Brazil and Argentina: Case Studies in Wall Street Meddling
As the world waits for the next episode of the unfolding Brazilian drama, it is critical to note why the spectacle that is this “impeachment” process is happening. Having been elected, and re-elected, four times in the last four elections, Dilma Rousseff and the Workers’ Party are undeniably the single-most popular political formation in Brazil, a country known for its deep divide between a wealthy right-wing elite, and the masses of workers and poor people who predominantly support the left, including the Workers’ Party in recent years.
With this dynamic it is unsurprising to find that the government is being ousted by a coalition of right-wing extremists, from those who unabashedly support theU.S.-installed Brazilian military dictatorship, to those who simply want to see Brazil follow a more neoliberal model of economic development. However, what might be surprising to some is the key role that powerful financial interests have, and will continue to have, over this process, and any future Brazilian government.
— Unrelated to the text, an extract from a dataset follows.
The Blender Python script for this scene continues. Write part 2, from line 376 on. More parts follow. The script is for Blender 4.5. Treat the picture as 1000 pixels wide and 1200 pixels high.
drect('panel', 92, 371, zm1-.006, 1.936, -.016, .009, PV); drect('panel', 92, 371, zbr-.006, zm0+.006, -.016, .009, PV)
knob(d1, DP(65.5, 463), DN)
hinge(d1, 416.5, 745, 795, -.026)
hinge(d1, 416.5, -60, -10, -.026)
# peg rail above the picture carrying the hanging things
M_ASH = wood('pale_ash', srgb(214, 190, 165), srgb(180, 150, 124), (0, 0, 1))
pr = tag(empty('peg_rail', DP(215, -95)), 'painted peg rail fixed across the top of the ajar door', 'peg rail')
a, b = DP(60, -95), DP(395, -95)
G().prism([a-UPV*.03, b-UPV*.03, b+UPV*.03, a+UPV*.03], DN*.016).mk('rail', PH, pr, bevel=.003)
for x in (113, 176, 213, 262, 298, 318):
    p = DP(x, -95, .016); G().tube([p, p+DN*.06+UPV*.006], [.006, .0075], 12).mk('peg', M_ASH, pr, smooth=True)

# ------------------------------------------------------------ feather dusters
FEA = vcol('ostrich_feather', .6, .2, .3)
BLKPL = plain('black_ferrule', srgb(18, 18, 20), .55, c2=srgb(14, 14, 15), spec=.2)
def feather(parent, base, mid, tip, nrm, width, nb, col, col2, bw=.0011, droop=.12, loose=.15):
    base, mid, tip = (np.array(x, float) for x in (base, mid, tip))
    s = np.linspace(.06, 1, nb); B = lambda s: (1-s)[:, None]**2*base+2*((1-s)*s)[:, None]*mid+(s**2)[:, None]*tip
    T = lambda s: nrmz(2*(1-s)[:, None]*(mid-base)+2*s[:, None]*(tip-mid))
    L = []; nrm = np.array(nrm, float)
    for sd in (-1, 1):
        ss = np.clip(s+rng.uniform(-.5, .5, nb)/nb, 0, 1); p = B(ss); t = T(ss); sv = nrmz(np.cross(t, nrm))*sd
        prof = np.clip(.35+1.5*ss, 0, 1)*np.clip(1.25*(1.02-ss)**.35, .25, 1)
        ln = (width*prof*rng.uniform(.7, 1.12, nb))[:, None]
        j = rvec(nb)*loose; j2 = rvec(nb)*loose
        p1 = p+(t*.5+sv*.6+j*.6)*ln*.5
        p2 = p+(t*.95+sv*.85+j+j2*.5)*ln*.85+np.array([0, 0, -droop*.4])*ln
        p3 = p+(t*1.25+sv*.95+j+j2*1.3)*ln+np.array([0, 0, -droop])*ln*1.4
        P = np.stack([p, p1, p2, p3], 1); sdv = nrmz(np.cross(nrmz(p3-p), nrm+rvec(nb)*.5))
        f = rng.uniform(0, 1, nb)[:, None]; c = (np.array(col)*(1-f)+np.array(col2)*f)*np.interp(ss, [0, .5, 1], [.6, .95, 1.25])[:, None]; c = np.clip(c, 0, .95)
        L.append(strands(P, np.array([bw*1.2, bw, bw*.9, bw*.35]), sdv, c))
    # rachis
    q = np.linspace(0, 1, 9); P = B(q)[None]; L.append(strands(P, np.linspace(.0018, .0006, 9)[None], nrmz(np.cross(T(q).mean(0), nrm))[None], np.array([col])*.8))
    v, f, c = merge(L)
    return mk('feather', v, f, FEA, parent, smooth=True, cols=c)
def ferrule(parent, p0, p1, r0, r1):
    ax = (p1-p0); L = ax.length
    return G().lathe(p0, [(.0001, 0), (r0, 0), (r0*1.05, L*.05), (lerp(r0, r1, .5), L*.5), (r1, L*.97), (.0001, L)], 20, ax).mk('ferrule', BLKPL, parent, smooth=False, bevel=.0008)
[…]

In mid-April, just as the impeachment vote was set to take place, Reuters revealed that Brazil’s right-wing Vice President Michel Temer was already preparing the shortlist of his presumptive cabinet once Dilma and the Workers’ Party is removed. Temer tabbed Paulo Leme to serve as either finance minister or head of the Central Bank. Leme is the Chairman of Goldman Sachs’s operations in Brazil, making him perhaps the pre-eminent representative of Wall Street in the country.
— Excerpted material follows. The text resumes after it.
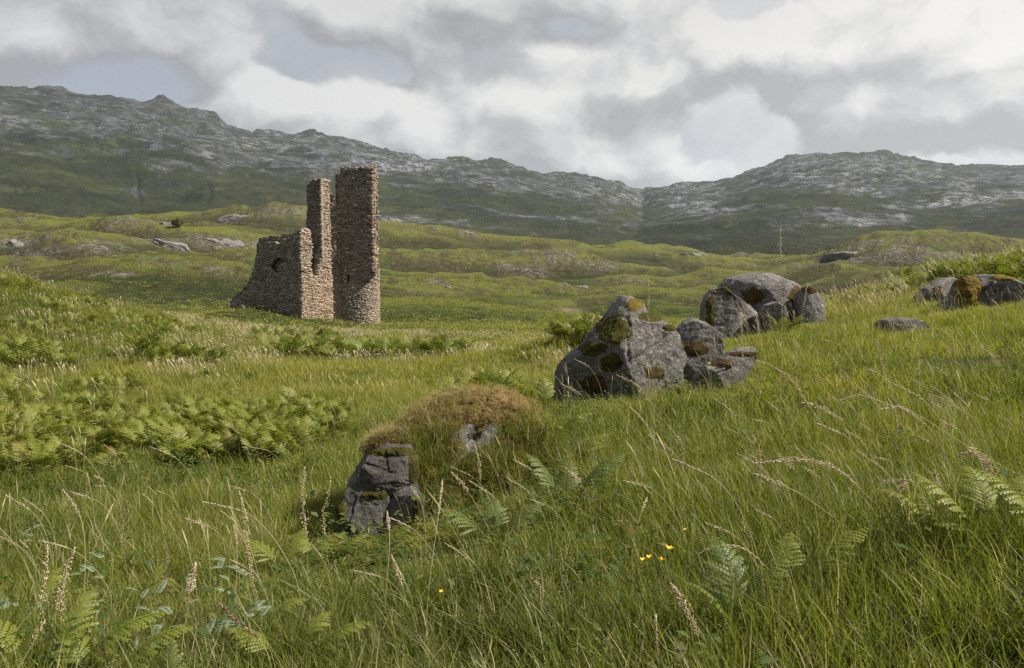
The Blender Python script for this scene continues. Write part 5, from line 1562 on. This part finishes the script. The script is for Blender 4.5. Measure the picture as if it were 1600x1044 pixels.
# many more alike, shared meshes
g = np.random.default_rng(77)
protos = []
for i in range(6):
    L = g.uniform(.5, .75); bend = g.uniform(.1, .45)
    c_ = curve_pts([(0, 0, 0), (-.02 * L, 0, .4 * L), (-.12 * L - bend * .2 * L, .02, .75 * L), (-.25 * L - bend * .6 * L, .03, (1 - .25 * bend) * L)], 26)
    V, Q = tube(c_, .0014, .0008)
    s_me = make_mesh('stem', V, Q, m_stem, True)
    V, Q, B_ = head_mesh(c_[int(26 * g.uniform(.72, .85)):], g.uniform(.006, .014), g, 80, .0095)
    protos.append((s_me, make_mesh('seed_head', V, Q, m_head, False, {'br': B_})))
zones = [(1180, 1330, 3.2, 5.5, 12, 'slender straw stalk under the long arching tan head'), (1330, 1460, 3.4, 6.5, 16, 'slender straw stalk among the slanting stalks of the right slope'), (1460, 1600, 3.4, 7, 14, 'slender straw stalk by the right border below the heathery bank'),
         (1190, 1380, 7, 11, 14, 'pale seeding stalk between the flat mossy rock and the small flat stone'), (1300, 1490, 11, 15, 16, 'pale seeding stalk in the high grass behind the small flat stone'), (1470, 1600, 8.5, 12.5, 10, 'pale seeding stalk in front of the border boulder'),
         (870, 1060, 6, 9, 10, 'slender stalk in the grass just below the pointed boulder'), (860, 1120, 3.4, 5, 8, 'slender stalk around the lone arching fern'), (540, 820, 2.9, 4.4, 8, 'slender stalk in the grass below the turf topped rock'),
         (330, 520, 3.4, 5, 9, 'slender stalk in the grass left of the dark rock face'), (0, 200, 3.2, 5, 9, 'slender stalk above the corner ferns'), (100, 480, 5, 7.5, 14, 'slender stalk between the bracken bed and the silverweed')]
for (p0, p1, r0, r1, n, lab) in zones:
    for i in range(n):
        px, r = g.uniform(p0, p1), math.sqrt(g.uniform(r0 * r0, r1 * r1))
        o = place(px, r)
        if on_rock(np.array([o[0]]), np.array([o[1]]))[0]: continue
        s_me, h_me = protos[g.integers(0, 6)]
        e = empty('grass_stalk', o)
        e.rotation_euler = (g.normal(0, .1), g.normal(0, .12), g.normal(0, .7))
        e.scale = [g.uniform(.7, 1.15)] * 3
        tag(e, lab, 'grass stalk', lab.replace('stalk', 'stalks', 1))
        link('stem', s_me, e); link('seed_head', h_me, e)['kind'] = 'stuff'

# yellow flowers --------------------------------------------------------
m_petal, t = new_mat('yellow_petal')
finish_leaf(t, t.mix(t.noise(t.pos(), 90, 2), (0.88, 0.62, 0.02), (0.85, 0.48, 0.01)), 0.25, 0.4, 0.05, (1, .9, .4))
def flower(px, py, Y, label, size=.014):
    top = P(px, py, Y)
    foot = np.array([top[0] + .02, top[1] + .02, float(H(top[0], top[1]))])
    g = np.random.default_rng(int(px + py * 3))
    e = empty('yellow_flower', foot)
    tag(e, label, 'flower', 'yellow wild flowers in the meadow')
    V, Q = tube(curve_pts([np.zeros(3), (top - foot) * .6 + np.array([.01, 0, 0]), top - foot], 8), .0013, .001)
    link('stem', make_mesh('stem', V, Q, m_grass_stem, True), e)
    for i in range(5):
        a = i * 1.2566 + g.uniform(-.3, .3); up = g.uniform(.2, .7)
        d = np.array([math.cos(a), math.sin(a), up]); s = np.array([-math.sin(a), math.cos(a), 0])
        V = [(0, 0, -.002), d * size * .6 + s * size * .42, d * size * 1.05 + np.array([0, 0, size * .2]), d * size * .6 - s * size * .42, d * size * .6 + np.array([0, 0, -.3 * size])]
        link('petal', make_mesh('petal', V, np.array([(0, 1, 4), (1, 2, 4), (2, 3, 4), (3, 0, 4)]), m_petal), e, top - foot)
m_grass_stem, t = new_mat('flower_stem')
finish(t, t.mix(t.noise(t.pos(), 8, 2), (0.06, 0.10, 0.02), (0.10, 0.13, 0.03)), 0.7)
FLW = [(1047, 857, 3.2, 'topmost of the four yellow flowers close together by the dark hollow', .018), (1005, 875, 3.2, 'leftmost of the four yellow flowers close together', .014), (1015, 871, 3.22, 'yellow flower pressed against the leftmost of the four', .014), (1034, 875, 3.2, 'yellow flower just below the topmost of the four', .014),
       (1071, 828, 3.4, 'tiny yellow flower above and right of the group of four', .009), (1384, 853, 3.3, 'single bright yellow flower under the level cream head', .014), (690, 925, 3.0, 'small yellow flower in the grass below the turf topped rock', .010), (1109, 568, 9.0, 'yellow flower between the pointed boulder and the flat rock', .022), (1488, 858, 3.4, 'small orange yellow flower beside the thin arching fern', .010)]
for a_ in FLW: flower(*a_)

# one dark bush on the far moor
m_bush = leaf_material('bush_leaf', (0.020, 0.040, 0.012), (0.035, 0.06, 0.016), (0.05, 0.07, 0.02))
hb = hit(277, 356)
if hb is not None:
    g = np.random.default_rng(5)
    e = empty('bush', hb); tag(e, 'lone dark round bush on the moor skyline left of the castle', 'bush')
    n = 900; d = g.normal(size=(n, 3)); d /= np.linalg.norm(d, axis=1)[:, None]
    c_ = d * (g.random((n, 1)) ** .4) * np.array([2.1, 1.8, 1.5]) + np.array([0, 0, 1.6])
    a, b = g.normal(0, .16, (n, 3)), g.normal(0, .16, (n, 3))
    V = np.stack([c_ - a, c_ + b, c_ + a, c_ - b], 1).reshape(-1, 3)
    link('crown', make_mesh('crown', V, np.arange(4 * n).reshape(-1, 4), m_bush, False, {'br': np.repeat(g.random(n), 4), 'h': np.zeros(4 * n)}), e)
    V, Q = tube(np.array([(0, 0, -.3), (0.05, 0, .6), (0, 0, 1.6)]), .16, .08)
    link('trunk', make_mesh('trunk', V, Q, m_stipe), e)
Of course, one cannot discount the significant influence companies like Goldman Sachs have beyond just their actual holdings in the country. For instance, Wall Street finance capital is very well connected to Brazil’s richest man, Jorge Paulo Lemann, a multi-billionaire who owns Heinz Ketchup, Burger King, is the majority stockholder of Anheuser-Busch and Budweiser, and is a close associate of Warren Buffett. With his pedigree in finance capital, it is no surprise that Lemann, and the interests he represents, has been financially backinggroups involved in the street protests calling for impeachment, including the highly visible VemPraRua (Come to the Streets).
It should be equally unsurprising that other key protest groups have been funded directly by other Wall Street interests, in particular the infamous Koch Brothers.Charles and David Koch are key moneymen behind the Free Brazil Movement (MBL) and Students for Liberty (EPL) via the Atlas Economic Research Foundation and Atlas Leadership Academy, both of which spawned some of the key protest leaders.
For these reasons, it should come as no surprise then that key players in the impeachment push in Brazil seem to be taking their orders directly from, or at the very least collaborating with, officials in the United States. In fact, the day after the impeachment vote was taken, Senator Aloysio Nunes was in Washington for high level meetings with Republican Senator Bob Corker, who is the chairman and ranking member of the Senate Foreign Relations Committee, and Democratic Senator Ben Cardin, a key supporter of Hillary Clinton. Nunes was also scheduled to meet with Undersecretary of State Thomas Shannon, the third highest ranking State Department official, and the lead on Latin American affairs, as well as representatives of the lobbyist organization Albright Stonebridge Group, headed by Clinton-backer Madeline Albright.
In effect, these meetings indicate a desire on the part of the coup plotters to collaborate with all sides of the Washington Consensus – Republicans and Democrats, private capital and government agencies – to execute a smooth, U.S.-backed transition in Brazil. In fact, one could be forgiven for thinking that they were watching a re-run of the 2009 coup in Honduras, presided over and sanctioned by Hillary Clinton and her Beltway lobbyist and insider friends.